Les 35 députés du parti national écossais (SNP) forment le troisième plus grand groupe de députés après les conservateurs au pouvoir et l’opposition travailliste. Ils sont résolument favorables à l’UE et contre l’accord de Brexit.

Le parti veut que le Royaume-Uni, ou tout au moins l’Écosse, reste dans le marché unique et l’union douanière.
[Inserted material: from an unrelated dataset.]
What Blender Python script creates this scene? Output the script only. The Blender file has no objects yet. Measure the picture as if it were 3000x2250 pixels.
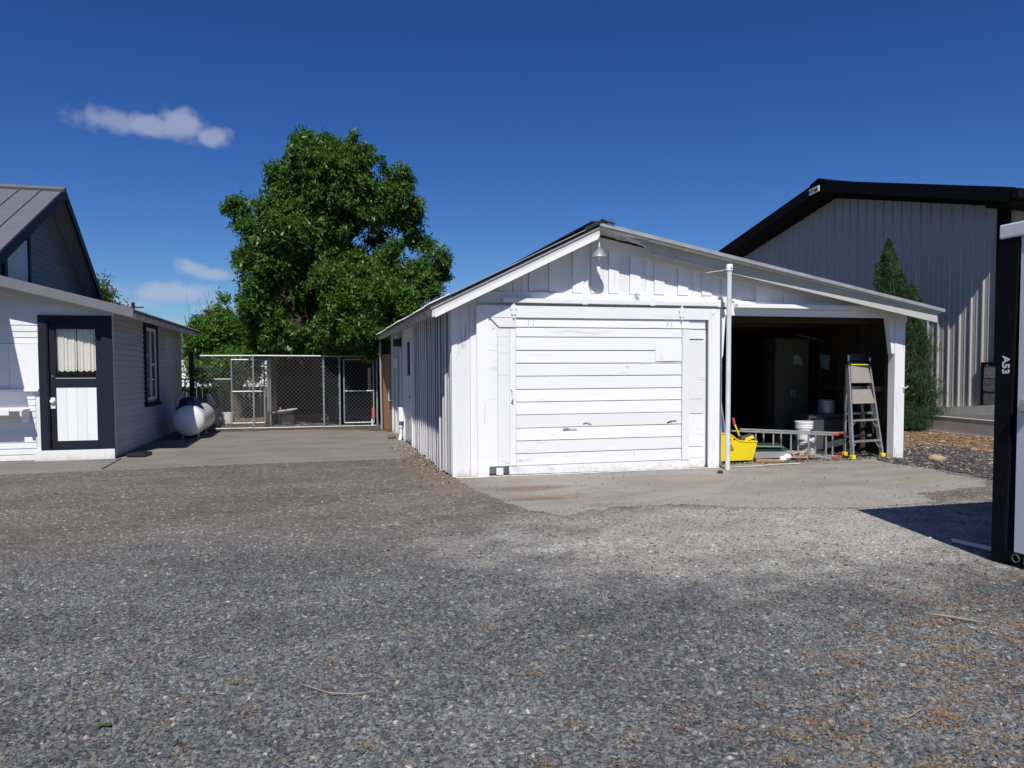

Faute de quoi la cheffe du SNP et Première ministre écossaise, Nicola Sturgeon, a promis d’organiser un autre référendum sur l’indépendance de l’Écosse.

Le DUP:

Le petit parti nord-irlandais ultra-conservateur, dont les 10 députés offrent à Theresa May une courte majorité absolue au Parlement, est pro-Brexit et s’oppose au projet d’accord, qui selon lui remet en cause l’intégrité économique et politique du Royaume-Uni.

En cause, la solution dite de « backstop » (filet de sécurité), destinée à éviter une frontière terrestre entre l’Irlande du Nord et la République d’Irlande après le Brexit, en prévoyant un alignement réglementaire de la province britannique sur l’UE, ce qui lui conférerait un statut spécial.

Malgré d’ultimes assurances des dirigeants de l’UE que, tout comme le Royaume-Uni, l’UE ne souhaite pas l’entrée en vigueur de cette solution de dernier recours, le DUP reste farouchement opposé au texte.

Les conservateurs pro-UE:

Une douzaine de députés conservateurs ont fait campagne contre le Brexit lors du référendum du 23 juin 2016 et restent fermement opposés à celui-ci, défendant l’organisation d’un second référendum.

Ils ont exclu de soutenir l’accord négocié par Theresa May. Parmi eux, les ex-ministres Justine Greening et Jo Johnson, ainsi que les députés Anna Soubry et Dominic Grieve.

– Les incertains

Les travaillistes pro-Brexit:

Un petit groupe de députés du Labour ont défendu le Brexit, à contrepied de la ligne du parti. Ils pourraient soutenir l’accord de Brexit au Parlement, sauf s’ils préfèrent soutenir un départ de l’UE sans accord.